A Brief Primer For Audio Amplifiers

Requirements regarding audio power and audio fidelity of recent speakers and home theater products are continuously increasing. At the center of those systems is the audio amp. Modern audio amplifiers have to perform well enough to meet those ever growing requirements. With the ever growing number of models and design topologies, like "tube amplifiers", "class-A", "class-D" in addition to "t amplifier" types, it is getting more and more complex to pick the amplifier that is perfect for a specific application. This guide is going to explain some of the most widespread terms and spell out some of the technical jargon that amp suppliers regularly use.

Simply put, the purpose of an audio amplifier is to convert a low-power audio signal into a high-power audio signal. The high-power signal is great enough to drive a speaker adequately loud. The kind of element utilized to amplify the signal depends on what amp architecture is utilized. Some amplifiers even use several kinds of elements. Generally the following parts are used: tubes, bipolar transistors and FETs.

Several decades ago, the most widespread kind of audio amplifier were tube amps. Tube amplifiers utilize a tube as the amplifying element. The current flow through the tube is controlled by a low-level control signal. Thereby the low-level audio is converted into a high-level signal. Tubes, though, are nonlinear in their behavior and will introduce a quite large level of higher harmonics or distortion. A lot of people prefer tube amps because those higher harmonics are frequently perceived as the tube amplifier sounding "warm" or "pleasant".

Also, tube amplifiers have quite low power efficiency and consequently radiate a lot of power as heat. Furthermore, tubes are rather expensive to manufacture. Hence tube amplifiers have by and large been replaced by solid-state amps which I am going to look at next.

Solid state amps replace the tube with semiconductor elements, generally bipolar transistors or FETs. The earliest kind of solid-state amplifiers is known as class-A amps. In a class-A amplifier, the signal is being amplified by a transistor which is controlled by the low-level audio signal. In terms of harmonic distortion, class-A amplifiers rank highest amongst all kinds of power amps. These amps also usually exhibit quite low noise. As such class-A amplifiers are perfect for very demanding applications in which low distortion and low noise are important. Class-A amplifiers, however, waste most of the power as heat. For that reason they frequently have big heat sinks and are quite bulky.

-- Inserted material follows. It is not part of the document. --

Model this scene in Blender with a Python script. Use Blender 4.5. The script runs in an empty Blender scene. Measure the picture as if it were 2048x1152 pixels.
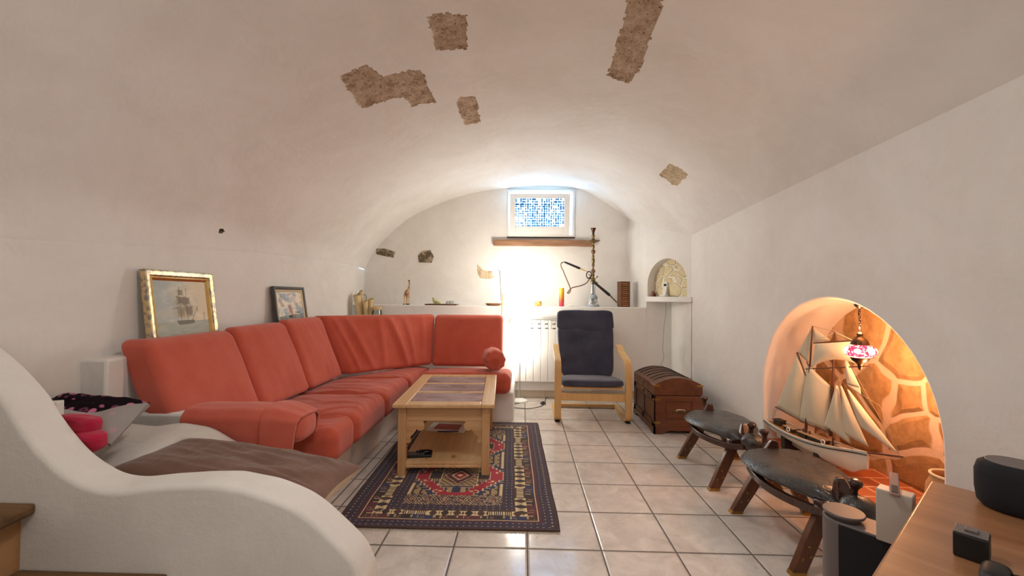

By making use of a number of transistors, class-AB amps improve on the small power efficiency of class-A amps. The operating area is split into two separate regions. These 2 regions are handled by separate transistors. Each of these transistors works more efficiently than the single transistor in a class-A amp. As such, class-AB amps are typically smaller than class-A amplifiers. Though, this topology adds some non-linearity or distortion in the area where the signal switches between those regions. As such class-AB amplifiers typically have larger distortion than class-A amps.

In order to further improve the audio efficiency, "class-D" amplifiers make use of a switching stage which is continuously switched between two states: on or off. None of these 2 states dissipates power within the transistor. As a result, class-D amplifiers frequently are able to achieve power efficiencies beyond 90%. The switching transistor, which is being controlled by a pulse-width modulator generates a high-frequency switching component which has to be removed from the amplified signal by using a lowpass filter. Both the pulse-width modulator and the transistor have non-linearities which result in class-D amps exhibiting larger audio distortion than other types of amps.

More modern audio amplifiers incorporate some sort of mechanism to minimize distortion. One approach is to feed back the amplified music signal to the input of the amp to compare with the original signal. The difference signal is subsequently used in order to correct the switching stage and compensate for the nonlinearity. One type of audio amps which uses this type of feedback is called "class-T" or "t amp". Class-T amplifiers feed back the high-level switching signal to the audio signal processor for comparison. These amplifiers exhibit low audio distortion and can be manufactured very small.